* **PROBLEM DETAILS**: Look through the material below. Copy each line that contains the string "parts".

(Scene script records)
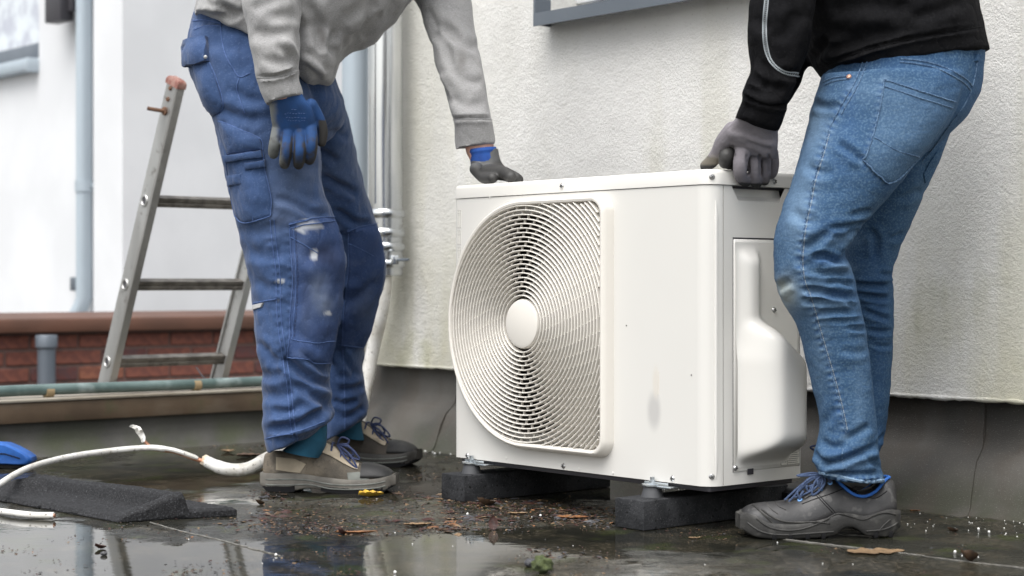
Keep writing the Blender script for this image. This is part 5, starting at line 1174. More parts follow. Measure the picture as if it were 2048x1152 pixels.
# sweatshirt
tor2 = [(1655, 160, 1973, 106, 3.63, .185), (1640, 142, 1970, 84, 3.63, .19), (1622, 120, 1964, 50, 3.63, .195), (1602, 70, 1950, 5, 3.63, .2), (1580, 0, 1928, -60, 3.63, .205), (1555, -80, 1895, -140, 3.63, .21), (1530, -170, 1840, -230, 3.63, .205), (1530, -250, 1740, -300, 3.62, .16), (1545, -310, 1660, -335, 3.6, .075)]
arm2 = [(-220, 1560, 1730, 3.52, .10), (-130, 1524, 1680, 3.49, .088), (-60, 1508, 1652, 3.475, .078), (0, 1501, 1638, 3.465, .07), (50, 1498, 1628, 3.46, .066), (100, 1497, 1616, 3.46, .063), (135, 1500, 1604, 3.46, .06), (160, 1492, 1592, 3.462, .06), (182, 1482, 1586, 3.464, .058), (1483, 196, 1578, 208, 3.468, .053)]
cuff2 = [(1487, 186, 1578, 205, 3.468, .046), (1482, 200, 1576, 218, 3.47, .0465), (1475, 220, 1566, 242, 3.475, .0455), (1468, 238, 1556, 264, 3.48, .043)]
arm2f = [(-80, 1600, 1720, 3.8, .08), (20, 1588, 1690, 3.78, .07), (90, 1578, 1650, 3.75, .06), (140, 1560, 1612, 3.72, .052), (180, 1545, 1596, 3.7, .048), (215, 1520, 1572, 3.68, .045), (250, 1490, 1548, 3.66, .04)]
h2m = fused('sweatshirt', [limb(tor2), limb(arm2), limb(cuff2, 6), limb(arm2f)], .0050, 3)
crease(h2m, [([(1484, 190), (1520, 203), (1580, 212)], 4.5, -7, .9), ([(1500, 150), (1530, 172), (1575, 178)], 9, -8), ([(1490, 172), (1520, 185), (1560, 192)], 8, -6), ([(1520, 120), (1535, 155), (1528, 185)], 9, -5), ([(1600, 20), (1575, 60), (1540, 80)], 14, -6), ([(1505, 30), (1530, 50), (1570, 45)], 14, -4), ([(1560, 140), (1585, 150), (1600, 140)], 8, -5)], dmax=3.5)
crease(h2m, [([(1645, 132), (1700, 108), (1780, 86), (1870, 68), (1966, 54)], 4, -5, .9), ([(1640, 60), (1720, 72), (1800, 60)], 18, -6), ([(1650, 20), (1740, 10), (1830, 20)], 18, -5), ([(1630, 90), (1680, 95), (1730, 80)], 12, -6), ([(1820, 40), (1880, 20), (1930, 0)], 14, -5), ([(1625, 120), (1640, 100), (1650, 70)], 9, -6)], dmin=3.4, dmax=3.66)
rumple(h2m, .010, 11, 53, (1, 1, .8), 3); rumple(h2m, .0045, 32, 59, (1, 1, .8), 2); rumple(h2m, -.009, 12, 91, (1, 1, .8), 2, True)
s2 = Surf(h2m); ho2 = put('sweatshirt', h2m, mBlackHood, man2)
stl = [(1531, -30), (1530, 0), (1527, 35), (1526, 70), (1530, 100), (1540, 124), (1556, 141), (1575, 150), (1598, 153)]
obj('contrast_seam', s2.line(stl, .0012, .0012), mThread, ho2); obj('contrast_seam', s2.line([(x + 7 - 9 * max(0, (y - 100) / 55), y - 7 * max(0, (y - 90) / 60)) for x, y in stl], .0012, .0012), mThread, ho2)
zz = []; S_ = spline(stl, 4.)
for i in range(len(S_) - 1):
    x, y = S_[i]; x2, y2 = S_[i + 1]; k = max(0, min(1, (y - 90) / 55)); zz.append(s2.line([(x, y), (x2 + 7 - 9 * k, y2 - 7 * k)], .0006, .0012, 4))
obj('zigzag_stitching', join(*zz), mThread, ho2)['kind'] = 'stuff'
for L in ([(1642, 132), (1700, 110), (1780, 88), (1870, 69), (1966, 53)], [(1775, 110), (1772, 90)]): obj('band_seam', s2.line(L, .0014, .0), mBlackHood, ho2)
# near glove gripping the hand hold
def sidep(px, py, off):                                     # point beside the side face of the unit
    return onpl(px, py, U, Vector((CX, CY, 0)).dot(U) + off)
def sd_(px, py, off, r): p = sidep(px, py, off); return (px, py, p.y, r)
fing = [[sd_(1484, 306, .030, .0170), sd_(1481, 330, .032, .0152), sd_(1482, 350, .023, .0145), sd_(1491, 362, .006, .0130)], [sd_(1507, 308, .030, .0165), sd_(1509, 334, .033, .0138), sd_(1510, 356, .024, .0130), sd_(1513, 366, .006, .0120)],
        [sd_(1528, 308, .029, .0155), sd_(1531, 332, .031, .0122), sd_(1530, 352, .022, .0116), sd_(1529, 361, .006, .0108)], [sd_(1543, 306, .025, .0145), sd_(1548, 326, .026, .0110), sd_(1546, 343, .019, .0105), sd_(1542, 350, .006, .0095)]]
d0 = sidep(1505, 310, .030).y
palm = [(1480, 226, 1558, 246, 3.485, .028), (1468, 240, 1556, 262, 3.492, .029), (1455, 256, 1556, 280, 3.505, .027), (1452, 272, 1555, 296, d0 - .030, .024), (1458, 290, 1554, 308, d0 - .018, .021), (1468, 308, 1552, 318, d0 - .006, .019)]
th = [[(1466, 262, 3.512, .020), (1447, 284, 3.53, .0175), (1436, 306, 3.55, .0155), (1424, 322, 3.565, .0140), (1412, 332, 3.58, .0125)]]
g2 = fused('glove', [limb(palm, 5, sq=.8)] + [capsule([P(*q[:3]) for q in fg], [q[3] for q in fg], 14) for fg in fing + th], .0020, 2)
crease(g2, [([(1494, 306), (1496, 330), (1497, 356)], 3., -5, .1), ([(1518, 306), (1521, 330), (1521, 356)], 2.8, -5, .1), ([(1537, 306), (1540, 328), (1539, 348)], 2.6, -4, .1), ([(1500, 270), (1525, 280), (1548, 282)], 6, -2), ([(1490, 282), (1520, 292), (1545, 300)], 6, -2), ([(1468, 290), (1464, 300), (1468, 316)], 5, -3, .2)], soft=.3)
V_, N_ = getVN(g2); px_, py_ = proj(V_); nzg = fbm(V_ * 80, 9, 3)
ct = sstep(322, 328, py_ + (1470 - px_) * .25 + (nzg - .5) * 8) * (px_ < 1456) + sstep(364, 368, py_ + (nzg - .5) * 5) * (px_ > 1456) + sstep(.25, .6, N_[:, 1]) * sstep(285, 300, py_)
vattr(g2, 'coat', ct); vattr(g2, 'edge', sstep(306, 316, py_ + (nzg - .5) * 14) * sstep(334, 326, py_) * (px_ < 1452) * .7)
glo2 = put('glove', g2, mGloveGrey, man2)
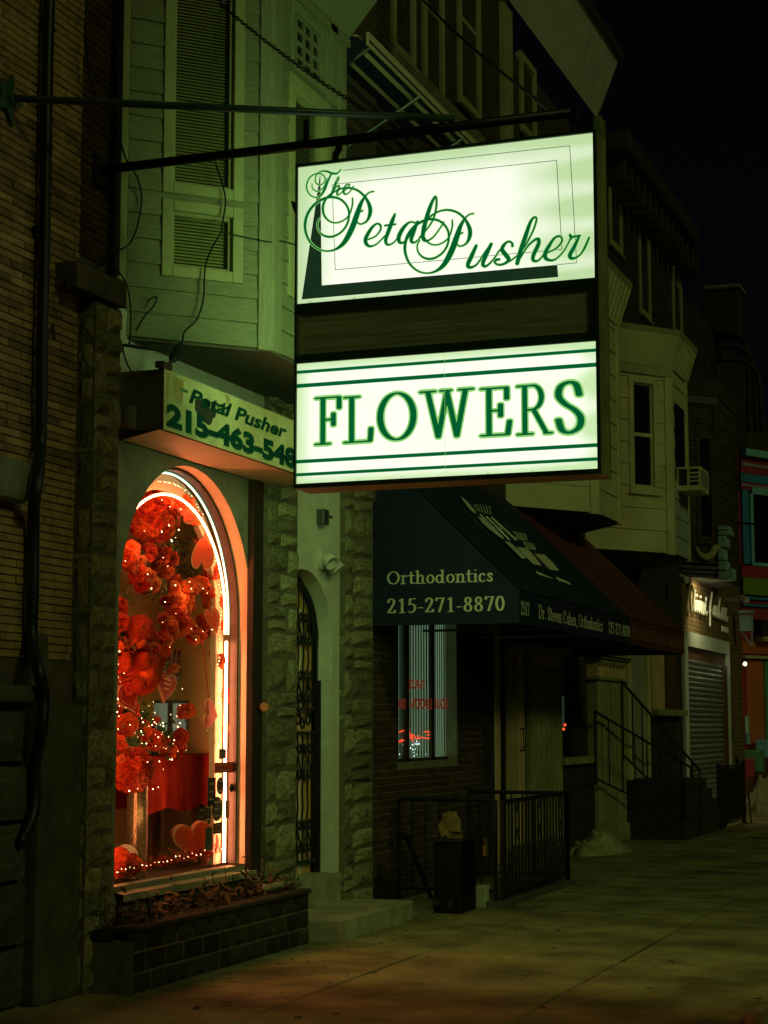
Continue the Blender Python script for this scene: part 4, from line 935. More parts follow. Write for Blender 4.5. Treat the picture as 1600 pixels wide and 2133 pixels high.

* **SOLUTION TO THIS PROBLEM**:
Keep writing the Blender script for this image. This is part 5, starting at line 1174. More parts follow. Measure the picture as if it were 2048x1152 pixels.
Continue the Blender Python script for this scene: part 4, from line 935. More parts follow. Write for Blender 4.5. Treat the picture as 1600 pixels wide and 2133 pixels high.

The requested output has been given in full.